Reasons to Be Cheerful, Part 3” and “Hit Me with Your Rhythm Stick” transformed the venue into a joyous communal celebration, with audience participation reaching near-football-terrace levels of fervour. Yet despite the crowd euphoria, the performances retained immense musical sophistication beneath the chaos. A blinding version of “What’s the Deal Mama?” arrived with the swaggering menace of Dr. Feelgood in full flight, doing co-writer Derek Hussey proud alongside the unmistakable musical fingerprints of Chaz Jankel. Then came “Blockheads”, a savage punk detonation that sent bodies flying across the venue in ecstatic abandon. For a fleeting moment, the room ceased to exist in the present day; instead, it became a sweat-drenched portal back to the lawless splendour of late-70s new wave Britain. Mike Bennett snarled through the song with echoes of CrassSex Pistols and the glorious disintegration of underground anarcho-punk fury, yet always with Dury’s sardonic wit pulsing beneath the chaos.

Maya Fest

The final encore, “Lullaby of Francis,” emerged like some strange reggae lullaby drifting through the ruins after the riot.

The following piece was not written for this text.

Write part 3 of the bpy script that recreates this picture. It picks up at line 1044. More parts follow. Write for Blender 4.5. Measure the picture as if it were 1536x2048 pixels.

Beautifully melancholic and peculiarly moving, it provided a perfect emotional coda to an evening overflowing with wit, virtuosity and glorious musical eccentricity.At a time when so many legendary groups have become pale imitations of themselves, The Blockheads remain defiantly alive — a ferociously talented ensemble capable of transforming songs that already border on cultural mythology into something thrillingly immediate once again. With musical promises such as this, it is little wonder that The Blockheads have been chosen as special guests for Madness at Madrophobia on Brighton Beach on the 21st of June. I strongly recommend that if you can secure a ticket, be there. Miss it, and you genuinely miss out.